Ihr Ziel für das Festival?

Schmidtke: Ich will die Stimmen aus Afrika, Asien und Amerika zum Klingen bringen. Es geht nicht um Wissenschaft oder Geschichte, sondern Zuschauer sollen Künstler persönlich erleben. Es geht um das, wie und was sie uns mitteilen. Um ihre ganz persönlichen Geschichten – zum Beispiel Künstler mit indigenen Wurzeln, Kehlkopfsängerinnen oder Transgender-Vertreter. Ich wollte Menschen finden, die was anderes erzählen als das Fernsehen. Theater darf man eben nicht verwechseln mit politischem Diskurs oder der Tagesschau.

Und die Düsseldorfer?

Schmidtke: Sie stellen die gleichen Fragen, die auf anderen Kontinenten gestellt werden. Zumal sie in einer so internationalen Stadt leben mit Bewohnern aus zig Nationen. Die Stadt ist ein Transfer- und Messe-Ort. Und beim Festival geht es um unmittelbare Begegnungen – kurz: um die Nähe zur Welt. Aber nicht nur um Probleme, sondern auch um die heiteren Seiten unseres Lebens.

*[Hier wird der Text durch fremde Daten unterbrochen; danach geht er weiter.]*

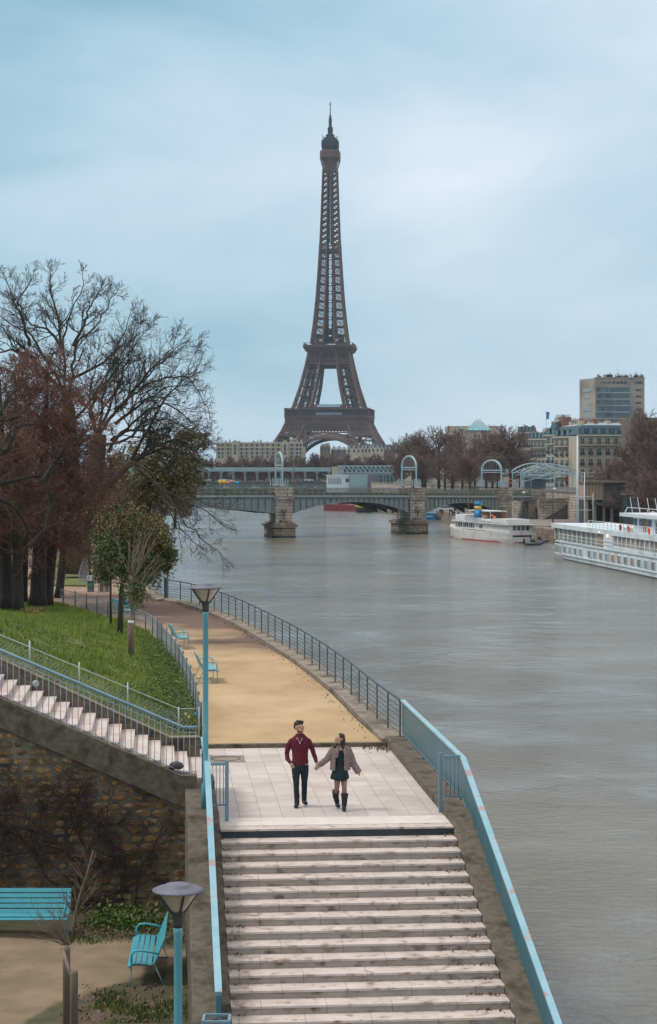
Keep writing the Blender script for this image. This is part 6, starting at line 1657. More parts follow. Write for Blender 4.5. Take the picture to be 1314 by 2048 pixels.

Die Welt bietet den Menschen viel Schönes, sie leben überwiegend ja in Lust und Freude.

Geht’s darum in der Uraufführung von Bürgerbühne und Jungem Schauspielhaus?

Schmidtke: Auch. 70 Düsseldorfer, Männer und Frauen, fragen darin ‚Was ist mit unserer Umwelt? Und sie wollen zeigen, wie sich dazu verhalten. Es ist eine Koproduktion mit Kanada, die Proben beginnen im Januar.

Und der europäische Beitrag soll ja ein interaktives Projekt sein.

Schmidtke: Ja, zwölf europäische Philosophen zeigen ihre Vision von Europa. Es ist ein musikalischer, philosophischer Wettstreit. Ein ’philosophical european song contest’. Am Ende entscheidet eine Jury. Und das Publikum stimmt ebenfalls über die Visionen ab. Die Produktion wandert von der Schweiz aus durch zwölf Länder, Düsseldorf feiert dann die deutsche Erstaufführung.